One of the major disadvantages that baiting brings a hunter is that it puts the deer in a more night time travel pattern because they know that the bait is going to be there so why take a risk of moving during day light hours. Another disadvantage is that if you put out a ton of corn a year that means your neighbor is probably going to put out two tons and his neighbor three tons and so on.
To be honest I do wish that they would ban the use of bait state wide (its not legal in about half of the state) so our deer will shift back to a more normal pattern which would boost our quality of hunting.
Another thing that gets to me is how some hunters try to make themselves feel better for hunting over food plots and ag. fields saying "corn piles aren't natural". You are right, corn piles aren't natural. Neither are ag. fields or food plots. Just because man planted it and it grows from the ground doesn't mean that it is natural. There for they are no different from baiting. A lot of hunters also use the argument "ag. fields and food plots feed more". Again, just another excuse to make them feel better for what they are doing. A LOT of animals eat corn so there for a lot of animals eat the corn that hunters put out. Deer, turkeys, squirrels, coon, opossums, every kind of bird, hogs, fox, and rats to name just a few.

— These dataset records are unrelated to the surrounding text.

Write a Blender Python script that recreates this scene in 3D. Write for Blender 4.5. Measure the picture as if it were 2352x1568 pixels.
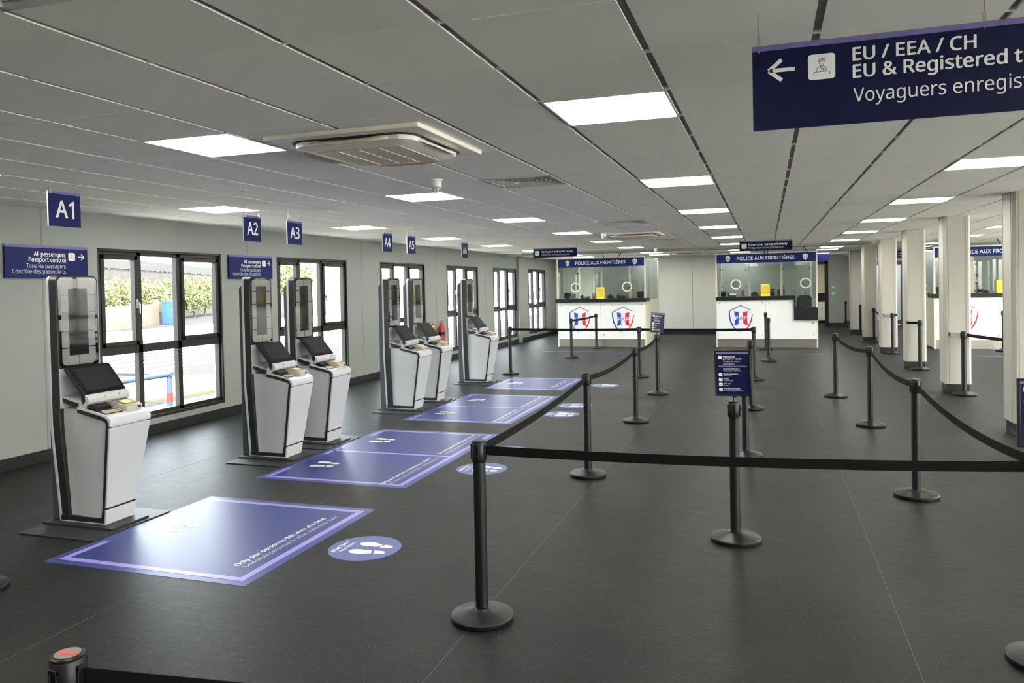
import bpy, bmesh, math, random
from mathutils import Vector, Matrix
R_ = math.radians
random.seed(7)
for o in list(bpy.data.objects):
    bpy.data.objects.remove(o)
scene = bpy.context.scene
COL = scene.collection

# ------------------------------------------------------------------ camera
HC = 1.691                      # lens height
F_PX, CY_PX = 1767.0, 691.97    # focal length and principal row for a 2352 x 1568 frame
YAW, PIT, ROL = -0.3194, -0.0199, 0.0203
fw = Vector((math.sin(YAW)*math.cos(PIT), math.cos(YAW)*math.cos(PIT), math.sin(PIT)))
rt = Vector((math.cos(YAW), -math.sin(YAW), 0))
dn = fw.cross(rt)
cr, sr = math.cos(ROL), math.sin(ROL)
cx, cyv = rt*cr + dn*sr, dn*cr - rt*sr
cam_d = bpy.data.cameras.new('camera'); cam = bpy.data.objects.new('camera', cam_d); COL.objects.link(cam)
M3 = Matrix((cx, -cyv, -fw)).transposed()
cam.matrix_world = Matrix.Translation((0, 0, HC)) @ M3.to_4x4()
cam_d.sensor_width = 36; cam_d.sensor_fit = 'HORIZONTAL'; cam_d.lens = F_PX/2352*36
cam_d.shift_y = -(784-CY_PX)/2352
cam_d.clip_start = 0.05; cam_d.clip_end = 500
scene.camera = cam

# ------------------------------------------------------------------ sky, sun, exposure
PANEL_STRENGTH = 18.0
SKY_STRENGTH = 2.6
SUN_STRENGTH = 28.0
scene.view_settings.view_transform = 'Standard'
scene.view_settings.look = 'None'
scene.view_settings.exposure = 0.70
scene.view_settings.gamma = 1.0
scene.view_settings.use_curve_mapping = False
w = bpy.data.worlds.new('sky'); scene.world = w; w.use_nodes = True
nt = w.node_tree; nt.nodes.clear()
out = nt.nodes.new('ShaderNodeOutputWorld'); bg = nt.nodes.new('ShaderNodeBackground'); sky = nt.nodes.new('ShaderNodeTexSky')
sky.sky_type = 'NISHITA'; sky.sun_disc = False; sky.sun_elevation = R_(46); sky.sun_rotation = R_(125)
sky.dust_density = 3.0; sky.air_density = 1.2
bg.inputs['Strength'].default_value = SKY_STRENGTH
hs = nt.nodes.new('ShaderNodeHueSaturation'); hs.inputs['Saturation'].default_value = .28
nt.links.new(sky.outputs[0], hs.inputs['Color']); nt.links.new(hs.outputs[0], bg.inputs[0]); nt.links.new(bg.outputs[0], out.inputs[0])
sl = bpy.data.lights.new('sun', 'SUN'); sl.energy = SUN_STRENGTH; sl.angle = R_(0.6); sl.color = (1, .95, .86)
so = bpy.data.objects.new('sun', sl); COL.objects.link(so); so.location = (20, -20, 30)
so.rotation_euler = Vector((-0.62, 0.50, -0.80)).to_track_quat('-Z', 'Y').to_euler()

# ------------------------------------------------------------------ materials
def srgb(r, g, b):
    def c(x):
        x /= 255
        return x/12.92 if x <= .04045 else ((x+.055)/1.055)**2.4
    return (c(r), c(g), c(b), 1)
MATS = {}
def mat(name, col, rough=.5, metal=0., spec=.5, noise=0., nscale=8., bump=0., emit=None, estr=0., coat=0., bscale=None):
    m = bpy.data.materials.new(name); m.use_nodes = True
    n = m.node_tree.nodes; l = m.node_tree.links; p = n['Principled BSDF']
    p.inputs['Base Color'].default_value = col
    p.inputs['Roughness'].default_value = rough; p.inputs['Metallic'].default_value = metal
    p.inputs['Specular IOR Level'].default_value = spec
    if coat: p.inputs['Coat Weight'].default_value = coat; p.inputs['Coat Roughness'].default_value = .03
    tc = n.new('ShaderNodeTexCoord'); nz = n.new('ShaderNodeTexNoise'); nz.inputs['Scale'].default_value = nscale
    nz.inputs['Detail'].default_value = 5
    l.new(tc.outputs['Object'], nz.inputs['Vector'])
    mx = n.new('ShaderNodeMixRGB'); mx.blend_type = 'MIX'
    k = noise or .02
    mx.inputs[1].default_value = tuple(min(1, c*(1-k)) for c in col[:3])+(1,)
    mx.inputs[2].default_value = tuple(min(1, c*(1+k)) for c in col[:3])+(1,)
    l.new(nz.outputs['Fac'], mx.inputs[0]); l.new(mx.outputs[0], p.inputs['Base Color'])
    if bump:
        b = n.new('ShaderNodeBump'); b.inputs['Strength'].default_value = bump; b.inputs['Distance'].default_value = .002
        nb = n.new('ShaderNodeTexNoise'); nb.inputs['Scale'].default_value = bscale or nscale*6; nb.inputs['Detail'].default_value = 4
        l.new(tc.outputs['Object'], nb.inputs['Vector']); l.new(nb.outputs['Fac'], b.inputs['Height']); l.new(b.outputs[0], p.inputs['Normal'])
    if emit: p.inputs['Emission Color'].default_value = emit; p.inputs['Emission Strength'].default_value = estr
    MATS[name] = m
    return m
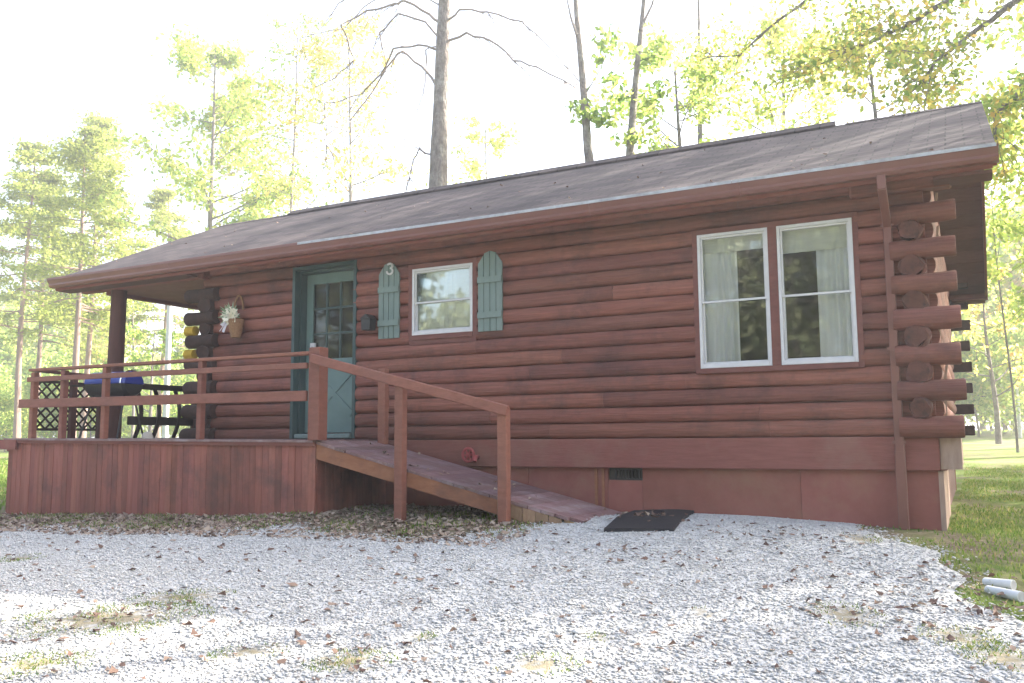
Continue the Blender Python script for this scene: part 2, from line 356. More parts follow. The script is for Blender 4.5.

This debate will be around as long as their is hunting. Just like the speed vs. mass debate. The best advice I could give anyone is that if you don't want to do it then don't. If someone is doing it legally then shut up and hunt. Stop being a cry baby because you think they have an "advantage" that you could also be taking "advantage" of, but your ego choses not to. For those who think they are not hunting over bait because they are hunting over ag. fields and food plots, go plant some oaks and wait ten years for them to start producing acorns and hunt them, thats natural.